• [Given instruction]
Filter this data down to the lines that hold "from", and copy them.

══════════════════════════════

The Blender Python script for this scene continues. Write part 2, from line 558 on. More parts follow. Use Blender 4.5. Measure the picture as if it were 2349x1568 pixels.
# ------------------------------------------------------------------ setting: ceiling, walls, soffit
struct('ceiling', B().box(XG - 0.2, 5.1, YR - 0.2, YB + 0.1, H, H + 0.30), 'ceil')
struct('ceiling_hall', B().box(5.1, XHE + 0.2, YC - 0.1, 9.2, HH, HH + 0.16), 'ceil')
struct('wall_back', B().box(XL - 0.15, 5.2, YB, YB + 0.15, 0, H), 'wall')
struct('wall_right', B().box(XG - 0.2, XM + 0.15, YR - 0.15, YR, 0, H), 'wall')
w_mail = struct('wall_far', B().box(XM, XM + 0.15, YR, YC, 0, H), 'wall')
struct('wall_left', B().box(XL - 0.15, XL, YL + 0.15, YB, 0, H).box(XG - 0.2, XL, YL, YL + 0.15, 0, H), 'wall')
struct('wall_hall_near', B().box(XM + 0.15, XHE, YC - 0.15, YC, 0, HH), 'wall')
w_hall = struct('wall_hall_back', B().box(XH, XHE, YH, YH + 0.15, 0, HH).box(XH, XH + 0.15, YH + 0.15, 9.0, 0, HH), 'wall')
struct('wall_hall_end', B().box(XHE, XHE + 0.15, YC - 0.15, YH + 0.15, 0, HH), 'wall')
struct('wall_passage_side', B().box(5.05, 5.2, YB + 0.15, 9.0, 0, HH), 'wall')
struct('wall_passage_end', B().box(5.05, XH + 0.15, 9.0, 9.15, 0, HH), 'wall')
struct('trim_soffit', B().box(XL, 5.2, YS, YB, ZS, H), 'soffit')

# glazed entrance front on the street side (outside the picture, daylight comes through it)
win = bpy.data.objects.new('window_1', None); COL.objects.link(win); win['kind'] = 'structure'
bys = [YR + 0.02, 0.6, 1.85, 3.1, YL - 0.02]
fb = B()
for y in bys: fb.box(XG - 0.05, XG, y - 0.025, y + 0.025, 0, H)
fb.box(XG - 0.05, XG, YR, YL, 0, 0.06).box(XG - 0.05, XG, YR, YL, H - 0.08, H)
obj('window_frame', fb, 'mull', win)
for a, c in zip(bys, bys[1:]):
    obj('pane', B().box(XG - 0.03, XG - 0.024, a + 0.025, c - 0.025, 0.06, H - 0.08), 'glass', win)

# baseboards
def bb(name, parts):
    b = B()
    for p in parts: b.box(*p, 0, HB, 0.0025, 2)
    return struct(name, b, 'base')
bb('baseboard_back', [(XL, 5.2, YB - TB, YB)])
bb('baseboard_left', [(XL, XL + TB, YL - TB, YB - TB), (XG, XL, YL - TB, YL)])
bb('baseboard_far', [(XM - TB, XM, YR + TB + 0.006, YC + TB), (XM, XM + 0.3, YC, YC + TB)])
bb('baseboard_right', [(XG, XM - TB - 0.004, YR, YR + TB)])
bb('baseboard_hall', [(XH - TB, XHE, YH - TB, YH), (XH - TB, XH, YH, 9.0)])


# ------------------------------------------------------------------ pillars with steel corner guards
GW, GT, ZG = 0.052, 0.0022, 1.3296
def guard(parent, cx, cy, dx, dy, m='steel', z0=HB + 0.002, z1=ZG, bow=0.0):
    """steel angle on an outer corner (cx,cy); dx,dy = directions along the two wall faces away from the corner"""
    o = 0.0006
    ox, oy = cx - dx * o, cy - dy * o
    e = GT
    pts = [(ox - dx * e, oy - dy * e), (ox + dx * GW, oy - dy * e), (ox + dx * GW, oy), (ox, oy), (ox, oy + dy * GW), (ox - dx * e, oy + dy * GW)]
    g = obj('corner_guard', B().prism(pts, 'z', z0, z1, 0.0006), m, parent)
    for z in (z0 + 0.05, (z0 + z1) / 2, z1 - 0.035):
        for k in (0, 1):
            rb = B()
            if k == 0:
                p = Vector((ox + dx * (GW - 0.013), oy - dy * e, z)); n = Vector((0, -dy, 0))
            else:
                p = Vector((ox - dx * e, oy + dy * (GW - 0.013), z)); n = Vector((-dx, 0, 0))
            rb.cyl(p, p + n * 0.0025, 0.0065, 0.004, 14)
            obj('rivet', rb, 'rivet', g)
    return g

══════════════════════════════

• [Solution for this problem]
The Blender Python script for this scene continues. Write part 2, from line 558 on. More parts follow. Use Blender 4.5. Measure the picture as if it were 2349x1568 pixels.
    """steel angle on an outer corner (cx,cy); dx,dy = directions along the two wall faces away from the corner"""